According to Pack, census numbers indicate Talbot County grew 3 percent during the last decade, and the growth occurred entirely in Easton, as has been part of the county’s comprehensive plan.

As Talbot prepares its new comprehensive plan — revised every five years — the town planners haven’t had the opportunity to pull apart the latest revision of Plan Maryland, which was released July 1, yet let alone deal with the draft due out Sept. 1.

“Local planning departments are overwhelmed,” Pack said. “What’s the rush?”

From O’Malley’s perspective, the rush is that the state committed to compose and act upon this plan nearly 40 years ago, and for political reasons never got around to it. Making Plan Maryland happen is O’Malley’s way of stopping the buck.

“We have been failing for a generation or more to grow in a way that is sustainable,” he said. “The red light is blinking.”
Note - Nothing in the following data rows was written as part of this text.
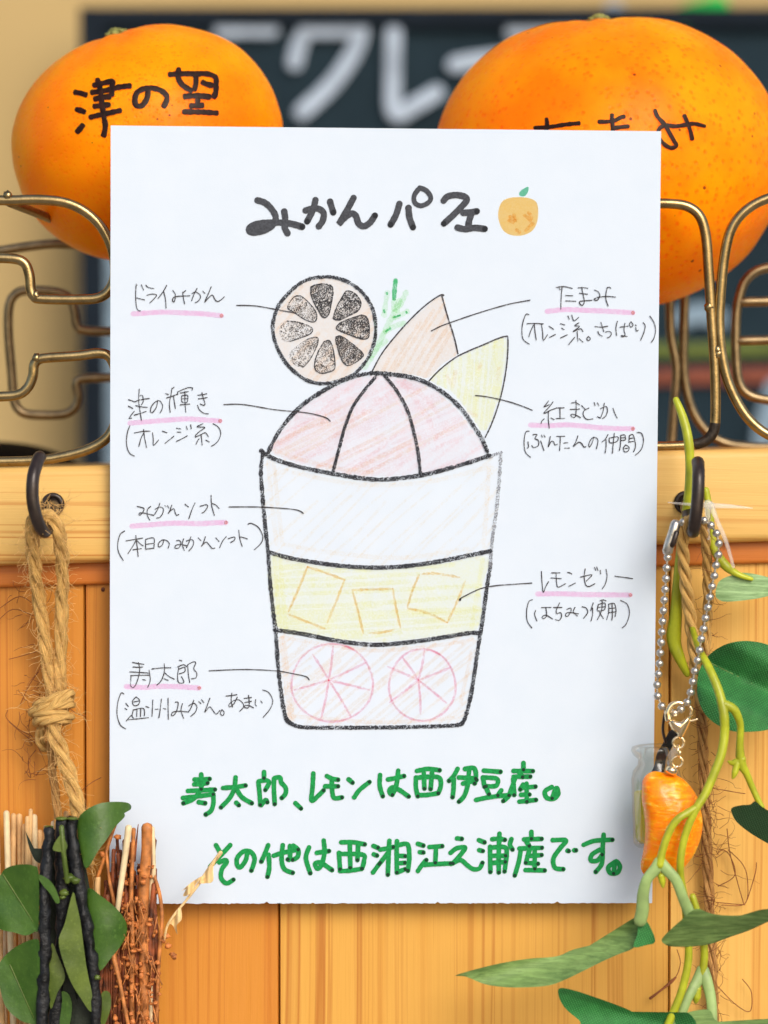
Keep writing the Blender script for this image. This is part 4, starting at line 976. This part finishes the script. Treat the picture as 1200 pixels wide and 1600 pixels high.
rr_ = thing('jute_rope', P(1110, 1610, .004), 'darker frayed jute rope hanging from the right hook behind the vine', 'rope')
pa = rpath("1086,812,-.011 1074,814,-.011 1068,832,-.010 1068,870,-.007 1074,930,-.003 1082,990,0 1090,1060,.003 1096,1110,.004")
pb = rpath("1086,812,-.010 1097,814,-.009 1102,840,-.006 1105,880,-.002 1106,940,.002 1104,1000,.004 1100,1070,.005 1098,1110,.005")
mb = MB(); rope(mb, pa, 5.0 * U, 5.6 * U, .013, 3, 0, .2, 2); mb.build('strand', M['jute'], rr_)
mb = MB(); rope(mb, pb, 4.0 * U, 4.2 * U, .013, 3, 1, .2, 3); mb.build('strand', M['jute'], rr_)
pl_ = rpath("1095,1095,.004 1098,1160,.004 1101,1240,.0045 1105,1330,.005 1109,1430,.005 1113,1520,.005 1116,1640,.005")
mb = MB(); rope(mb, pl_, 3.6 * U, 5.4 * U, .019, 4, 0, .35, 5); mb.build('strand', M['jute_dark'], rr_)
mb = MB()
fuzz(mb, pl_, 150, 14 * U, .004, .00006, 50); fuzz(mb, pl_, 60, 20 * U, .008, .00005, 51); fuzz(mb, pb, 60, 10 * U, .004, .00005, 52)
for st in S("1136,1295,.005 1140,1330,.006 1150,1370,.006 1162,1412,.006; 1138,1328,.006 1160,1350,.006 1168,1375,.006 1164,1412,.006 1128,1414,.006; 1182,1348,.006 1180,1365,.006 1168,1405,.006; 1120,1335,.006 1130,1328,.006 1142,1340,.006 1148,1368,.006 1122,1385,.006; 1120,1410,.006 1140,1412,.006 1164,1414,.006; 1058,1484,.006 1063,1505,.006 1055,1528,.006 1036,1545,.006; 1120,1540,.006 1150,1570,.006 1172,1580,.006 1174,1550,.006 1160,1530,.006; 1105,1230,.005 1150,1238,.006 1164,1240,.006"):
    mb.tube(spline([tuple(P(*p)) for p in st], n=6), .00009, 5)
mb.tube(spline([tuple(P(*p)) for p in ((1056, 1527, .006), (1042, 1540, .006), (1016, 1560, .006))], n=5), [.0002, .00035, .0002, .0003], 6)
mb.build('fuzz', M['hair_dark'], rr_)['kind'] = 'stuff'

# ------------------------------------------------------------------ plastic tag pin
tp = thing('plastic_pin', P(1110, 790, -.010), 'clear plastic tag pin stuck crosswise behind the right iron hook', 'tag pin')
mb = MB(); mb.tube(spline(rpath("1044,785,-.006 1076,788,-.007 1108,790,-.008 1140,791,-.008 1176,794,-.007"), n=6), [.00012, .0003, .0006, .0004, .00008], 10, flat=.6); mb.build('crossbar', M['plastic'], tp)
mb = MB(); mb.tube(spline(rpath("1110,788,-.008 1120,812,-.0085 1134,845,-.008 1146,886,-.006"), n=6), [.0007, .0004, .0004, .0003], 10, flat=.6); mb.build('filament', M['plastic'], tp)
mb = MB(); mb.tube(spline(rpath("1106,786,-.008 1106,812,-.008 1107,842,-.007"), n=6), [.0008, .0005, .0003], 10, flat=.5); mb.build('filament', M['plastic'], tp)

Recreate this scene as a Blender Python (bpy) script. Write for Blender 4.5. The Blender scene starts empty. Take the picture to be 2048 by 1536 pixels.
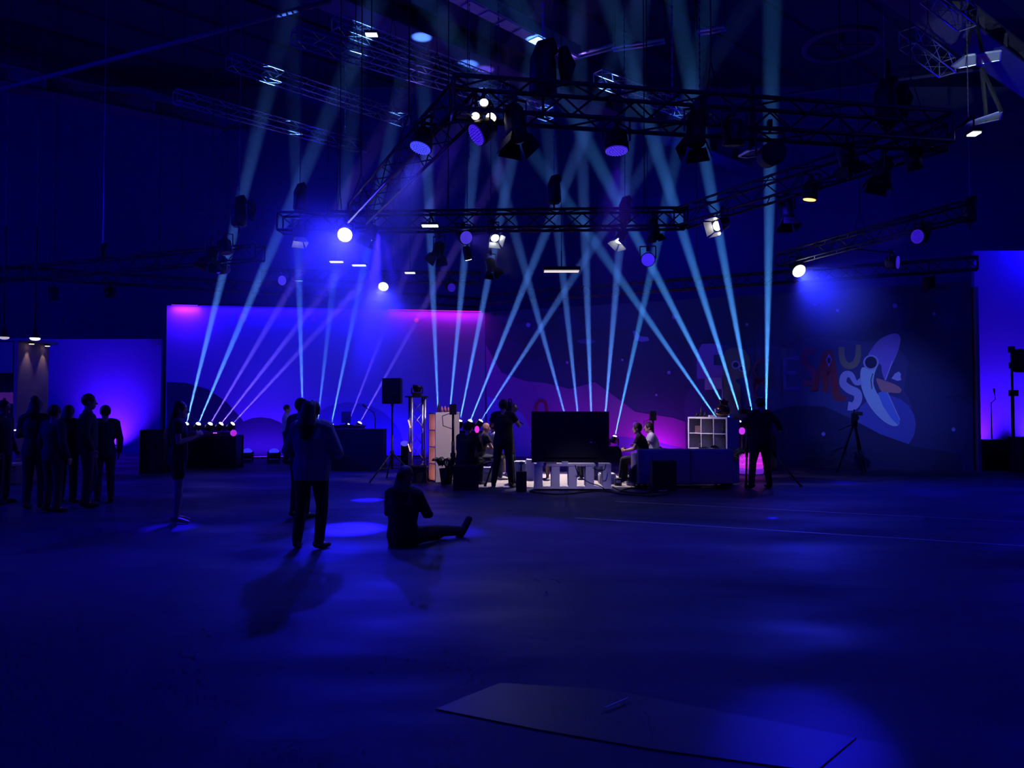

The fact that the red light is blinking tends to concern the counties as well, but many at the meeting didn’t see a rush to judgment as the solution. Setting aside concerns over whether they’ll get state funding if they don’t grow the right way, the counties almost unanimously want a clause in the Plan Maryland document that limits the state’s rights to withhold funding for projects related to unapproved growth.

Although he deflected the issue at first, when pressed, O’Malley said unequivocally that he would not endorse any statement in the plan that contains the phrase: “Thus far shall the state go and no farther.”

Some at the forum pointed out that, good faith aside, O’Malley could not be counted to remain in office indefinitely — O’Malley had joked as the meeting began that he would not seek a third term — and the lack of guarantees in the law leaves open the door for the rules to be abused and potentially even tightened by future administrations.

Although he didn’t dismiss the notion of giving the counties more than 30 days to evaluate the final draft, O’Malley noted those seeking extensions’ vast differences in opinion. Some said an additional month would be sufficient, some said a year, and others cited no specific amount of time.

“Does anyone want to wait 20 years?” O’Malley said. “Surely there must be someone.”